ZAGREB (Reuters) - Croatian anti-graft police arrested the mayor of Zagreb, Milan Bandic, and several of his associates on Sunday on suspicion of corruption and abuse of office, Croatian media reported.
The police and the state prosecutor said only that several people from the Zagreb administration had been arrested but did not name them, in line with usual practice.
But all local media and the national televisions named Bandic as one of those arrested.

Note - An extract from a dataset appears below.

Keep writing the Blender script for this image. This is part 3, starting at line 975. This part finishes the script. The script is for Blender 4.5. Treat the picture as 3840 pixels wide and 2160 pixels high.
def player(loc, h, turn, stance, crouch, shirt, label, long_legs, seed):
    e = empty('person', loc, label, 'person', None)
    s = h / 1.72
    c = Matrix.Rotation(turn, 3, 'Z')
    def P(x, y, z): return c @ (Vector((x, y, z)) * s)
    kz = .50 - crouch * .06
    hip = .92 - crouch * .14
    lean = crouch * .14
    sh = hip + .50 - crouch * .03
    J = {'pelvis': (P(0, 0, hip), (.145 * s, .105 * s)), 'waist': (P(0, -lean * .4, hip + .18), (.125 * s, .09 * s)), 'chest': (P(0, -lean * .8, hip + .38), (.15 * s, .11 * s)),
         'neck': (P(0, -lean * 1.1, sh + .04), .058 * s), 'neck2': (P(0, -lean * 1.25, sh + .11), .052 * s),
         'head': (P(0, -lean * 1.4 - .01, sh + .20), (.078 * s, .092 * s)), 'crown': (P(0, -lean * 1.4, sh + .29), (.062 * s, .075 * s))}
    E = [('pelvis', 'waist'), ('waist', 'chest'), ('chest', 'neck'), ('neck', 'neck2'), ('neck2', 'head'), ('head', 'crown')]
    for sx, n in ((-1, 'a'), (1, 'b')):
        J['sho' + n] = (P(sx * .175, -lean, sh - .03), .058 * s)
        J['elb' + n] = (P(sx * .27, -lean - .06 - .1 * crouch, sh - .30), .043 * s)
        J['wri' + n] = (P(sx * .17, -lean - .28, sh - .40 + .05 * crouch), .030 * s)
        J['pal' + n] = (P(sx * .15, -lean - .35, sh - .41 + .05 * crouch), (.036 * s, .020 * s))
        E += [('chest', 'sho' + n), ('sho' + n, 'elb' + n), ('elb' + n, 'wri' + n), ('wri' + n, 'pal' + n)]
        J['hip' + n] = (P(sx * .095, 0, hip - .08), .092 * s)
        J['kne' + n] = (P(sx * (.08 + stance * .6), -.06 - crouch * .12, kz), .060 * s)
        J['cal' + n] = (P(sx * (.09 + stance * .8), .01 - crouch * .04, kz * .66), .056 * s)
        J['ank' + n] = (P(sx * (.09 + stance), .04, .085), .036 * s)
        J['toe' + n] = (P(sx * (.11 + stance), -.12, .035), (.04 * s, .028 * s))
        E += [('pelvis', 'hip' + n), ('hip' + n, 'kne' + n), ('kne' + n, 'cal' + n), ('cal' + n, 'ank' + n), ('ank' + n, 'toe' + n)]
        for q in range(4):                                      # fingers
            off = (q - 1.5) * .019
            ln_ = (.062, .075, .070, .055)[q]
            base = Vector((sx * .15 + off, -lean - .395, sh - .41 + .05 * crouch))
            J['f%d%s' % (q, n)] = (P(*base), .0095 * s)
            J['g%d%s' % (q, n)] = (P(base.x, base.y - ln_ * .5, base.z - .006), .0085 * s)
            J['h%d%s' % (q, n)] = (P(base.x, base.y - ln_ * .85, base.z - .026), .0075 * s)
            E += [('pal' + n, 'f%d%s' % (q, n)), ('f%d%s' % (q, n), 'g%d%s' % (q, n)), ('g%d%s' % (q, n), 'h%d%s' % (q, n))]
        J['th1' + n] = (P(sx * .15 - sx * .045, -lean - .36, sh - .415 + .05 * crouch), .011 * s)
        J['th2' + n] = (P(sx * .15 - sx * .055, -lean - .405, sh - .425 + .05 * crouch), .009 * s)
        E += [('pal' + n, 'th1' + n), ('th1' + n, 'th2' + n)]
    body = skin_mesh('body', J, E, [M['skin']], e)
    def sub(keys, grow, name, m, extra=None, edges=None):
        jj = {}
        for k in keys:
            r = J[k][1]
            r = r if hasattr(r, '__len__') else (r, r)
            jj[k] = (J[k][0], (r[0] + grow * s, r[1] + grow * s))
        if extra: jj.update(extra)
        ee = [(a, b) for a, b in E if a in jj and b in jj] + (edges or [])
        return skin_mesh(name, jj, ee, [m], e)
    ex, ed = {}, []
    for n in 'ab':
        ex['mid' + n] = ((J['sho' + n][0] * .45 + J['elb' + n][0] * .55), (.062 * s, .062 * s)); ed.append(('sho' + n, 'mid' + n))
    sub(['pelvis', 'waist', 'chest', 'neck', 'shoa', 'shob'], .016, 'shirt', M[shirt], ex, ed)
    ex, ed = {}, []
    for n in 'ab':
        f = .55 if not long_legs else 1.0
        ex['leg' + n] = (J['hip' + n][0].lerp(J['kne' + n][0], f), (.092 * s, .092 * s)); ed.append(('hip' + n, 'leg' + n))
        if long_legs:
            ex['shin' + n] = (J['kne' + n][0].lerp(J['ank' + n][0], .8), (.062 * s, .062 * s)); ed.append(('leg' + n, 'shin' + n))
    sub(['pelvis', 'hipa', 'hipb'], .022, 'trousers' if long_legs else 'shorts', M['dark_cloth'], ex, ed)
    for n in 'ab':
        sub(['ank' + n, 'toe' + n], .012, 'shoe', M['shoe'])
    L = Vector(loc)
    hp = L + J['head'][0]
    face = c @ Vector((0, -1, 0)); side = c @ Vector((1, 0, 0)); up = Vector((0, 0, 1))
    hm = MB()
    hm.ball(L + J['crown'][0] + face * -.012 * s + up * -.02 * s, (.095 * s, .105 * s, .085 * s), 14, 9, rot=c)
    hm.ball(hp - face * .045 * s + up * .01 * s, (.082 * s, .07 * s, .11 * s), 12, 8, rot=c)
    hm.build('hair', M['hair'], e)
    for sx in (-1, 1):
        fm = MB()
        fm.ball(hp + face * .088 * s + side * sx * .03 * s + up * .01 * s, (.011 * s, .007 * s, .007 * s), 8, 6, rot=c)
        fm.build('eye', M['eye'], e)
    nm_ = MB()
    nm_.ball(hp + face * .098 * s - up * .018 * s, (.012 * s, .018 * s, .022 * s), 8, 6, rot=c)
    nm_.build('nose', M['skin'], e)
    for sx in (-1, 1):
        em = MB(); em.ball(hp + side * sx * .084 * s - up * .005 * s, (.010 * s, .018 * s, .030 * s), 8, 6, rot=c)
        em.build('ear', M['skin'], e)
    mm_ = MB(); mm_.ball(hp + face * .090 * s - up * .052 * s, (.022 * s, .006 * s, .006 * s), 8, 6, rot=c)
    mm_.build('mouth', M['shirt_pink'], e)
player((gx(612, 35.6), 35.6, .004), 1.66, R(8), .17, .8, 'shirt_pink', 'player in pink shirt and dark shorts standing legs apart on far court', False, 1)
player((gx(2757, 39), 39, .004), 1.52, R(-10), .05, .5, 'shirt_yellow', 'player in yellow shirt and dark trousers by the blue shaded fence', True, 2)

Reports have linked Bandic to a number of corruption probes in the past decade but he has never been interrogated or detained until now.
"After several months of a complex criminal investigation, several persons have been arrested on suspicion of illegal activities in the city of Zagreb and the Zagrebacki Holding (the city's company in charge of communal services)," the state prosecutor's office DORH said in a statement on its website.
It gave no details of possible charges, saying only that "a number of corruption crimes are being investigated".
Bandic, a former Social Democrat who left the party in 2009 to run as an independent candidate in the presidential election that year, has been at the helm of the Croatian capital since 2000.
Zagreb has almost a quarter of the country's 4.4 million people and is the financial and economic capital of the former Yugoslav republic, which joined the EU in July last year.
Croatia launched an extensive anti-corruption drive in 2010 to boost its faltering EU membership bid. It has since tried and convicted several top state officials, including the former Prime Minister Ivo Sanader.